Pomimo, że jest to kierunek popularny wśród zamożnych, Canouan zachowało charakter tradycyjnej karaibskiej wyspy, a spacer przez wieś w Charlestown Bay jest jak podróż w przeszłość. Jest cudownym miejscem, które gwarantuje atrakcje zarówno dla zwolenników luksusu, sportów, amatorów wypoczynku w cieniu palm, jak i pasjonatów regionalnej kultury i architektury.

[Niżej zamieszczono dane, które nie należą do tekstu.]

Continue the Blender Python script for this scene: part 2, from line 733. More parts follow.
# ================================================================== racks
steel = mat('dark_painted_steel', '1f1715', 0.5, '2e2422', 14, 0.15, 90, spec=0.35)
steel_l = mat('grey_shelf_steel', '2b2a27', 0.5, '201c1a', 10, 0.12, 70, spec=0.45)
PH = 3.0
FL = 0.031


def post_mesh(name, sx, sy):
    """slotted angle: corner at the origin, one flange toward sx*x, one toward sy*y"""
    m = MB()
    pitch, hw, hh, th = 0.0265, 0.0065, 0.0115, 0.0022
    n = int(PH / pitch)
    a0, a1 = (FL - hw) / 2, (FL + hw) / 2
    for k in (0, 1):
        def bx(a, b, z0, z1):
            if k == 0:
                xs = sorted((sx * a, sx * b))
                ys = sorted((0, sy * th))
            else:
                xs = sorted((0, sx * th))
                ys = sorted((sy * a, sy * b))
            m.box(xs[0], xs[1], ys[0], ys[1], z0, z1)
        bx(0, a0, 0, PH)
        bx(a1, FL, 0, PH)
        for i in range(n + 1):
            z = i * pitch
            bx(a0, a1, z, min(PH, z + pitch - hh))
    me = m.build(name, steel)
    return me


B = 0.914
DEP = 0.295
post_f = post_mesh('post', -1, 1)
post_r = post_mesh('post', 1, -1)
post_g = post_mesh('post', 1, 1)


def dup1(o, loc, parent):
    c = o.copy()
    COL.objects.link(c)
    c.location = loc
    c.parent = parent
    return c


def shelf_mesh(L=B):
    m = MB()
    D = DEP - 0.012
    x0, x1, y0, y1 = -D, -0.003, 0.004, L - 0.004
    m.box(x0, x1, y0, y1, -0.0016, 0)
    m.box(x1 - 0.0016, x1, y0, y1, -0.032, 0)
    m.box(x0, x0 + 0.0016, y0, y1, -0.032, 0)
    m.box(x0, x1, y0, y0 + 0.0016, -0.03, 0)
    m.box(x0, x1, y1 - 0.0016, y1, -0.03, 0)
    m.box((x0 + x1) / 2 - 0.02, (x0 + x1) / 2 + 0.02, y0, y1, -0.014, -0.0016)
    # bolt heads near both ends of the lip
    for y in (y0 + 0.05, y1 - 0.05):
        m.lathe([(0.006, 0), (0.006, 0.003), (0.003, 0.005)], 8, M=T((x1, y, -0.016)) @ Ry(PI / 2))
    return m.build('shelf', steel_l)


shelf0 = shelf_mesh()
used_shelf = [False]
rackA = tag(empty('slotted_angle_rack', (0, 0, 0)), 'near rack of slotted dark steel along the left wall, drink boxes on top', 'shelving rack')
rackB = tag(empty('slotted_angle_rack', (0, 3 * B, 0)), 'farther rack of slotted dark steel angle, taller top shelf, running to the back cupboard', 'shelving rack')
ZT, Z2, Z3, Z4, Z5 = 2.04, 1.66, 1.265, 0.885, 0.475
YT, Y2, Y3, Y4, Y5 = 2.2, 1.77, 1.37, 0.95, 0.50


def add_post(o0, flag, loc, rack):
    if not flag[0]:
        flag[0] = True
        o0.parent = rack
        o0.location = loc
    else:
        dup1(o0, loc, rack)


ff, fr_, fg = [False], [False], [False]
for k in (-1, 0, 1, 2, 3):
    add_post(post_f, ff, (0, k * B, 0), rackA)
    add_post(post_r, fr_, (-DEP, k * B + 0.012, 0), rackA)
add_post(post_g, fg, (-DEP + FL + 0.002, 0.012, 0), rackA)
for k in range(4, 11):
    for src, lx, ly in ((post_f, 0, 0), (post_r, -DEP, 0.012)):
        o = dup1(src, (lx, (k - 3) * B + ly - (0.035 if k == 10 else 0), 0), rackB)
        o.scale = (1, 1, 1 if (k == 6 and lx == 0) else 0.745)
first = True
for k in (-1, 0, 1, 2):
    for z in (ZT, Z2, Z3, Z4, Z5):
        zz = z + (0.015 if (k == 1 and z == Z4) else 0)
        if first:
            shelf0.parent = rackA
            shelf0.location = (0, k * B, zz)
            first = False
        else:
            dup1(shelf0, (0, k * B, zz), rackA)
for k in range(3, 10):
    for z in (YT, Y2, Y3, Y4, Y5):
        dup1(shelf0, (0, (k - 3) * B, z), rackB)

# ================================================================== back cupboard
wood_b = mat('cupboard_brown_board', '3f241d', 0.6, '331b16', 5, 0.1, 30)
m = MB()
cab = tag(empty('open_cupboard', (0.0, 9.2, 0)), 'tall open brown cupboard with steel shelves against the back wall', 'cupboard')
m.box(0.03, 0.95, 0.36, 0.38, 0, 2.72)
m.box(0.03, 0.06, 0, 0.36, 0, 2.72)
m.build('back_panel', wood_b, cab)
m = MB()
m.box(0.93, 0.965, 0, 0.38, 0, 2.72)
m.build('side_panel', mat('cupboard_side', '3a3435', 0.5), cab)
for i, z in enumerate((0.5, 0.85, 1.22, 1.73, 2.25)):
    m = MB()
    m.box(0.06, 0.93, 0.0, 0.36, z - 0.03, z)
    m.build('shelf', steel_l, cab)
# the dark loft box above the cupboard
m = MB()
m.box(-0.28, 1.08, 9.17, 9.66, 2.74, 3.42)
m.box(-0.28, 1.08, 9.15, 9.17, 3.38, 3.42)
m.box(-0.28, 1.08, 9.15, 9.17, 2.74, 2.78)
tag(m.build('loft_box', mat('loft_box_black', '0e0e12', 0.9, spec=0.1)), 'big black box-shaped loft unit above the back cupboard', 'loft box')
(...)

W drodze powrotnej na naszej mapie podróży znajduje się również Wallilabou Bay, czyli z wizytą u Antka – najbardziej polskiego z czarnoskórych. Dla chętnych proponujemy Kingstown, miasto gdzie biały człowiek jest atrakcją, oraz całodzienną wyprawę na wulkan i do wodospadu.

St. Lucia

Na St. Lucia zwiedzimy Pitons, dwa wzniesienia pochodzenia wulkanicznego (Gros Piton i Petit Piton) w południowo-zachodniej części wyspy, wpisane na listę światowego dziedzictwa UNESCO. Wzniesienia leżą w obszarze rezerwatu przyrody Pitons Management Area, którego powierzchnia to ok. 30 km2. Dominuje tu roślinność tropikalna i subtropikalna. Obowiązkową atrakcją, którą należy zobaczyć będąc na St. Lucia jest również drzemiący wulkan Soufriére, a także kąpiel w błocie. Zapadające w pamięć RodneyBay, przepiękne miejsce z piaszczystą plażą i tropikalnym pejzażem, będzie zwieńczeniem wyprawy na St. Lucia.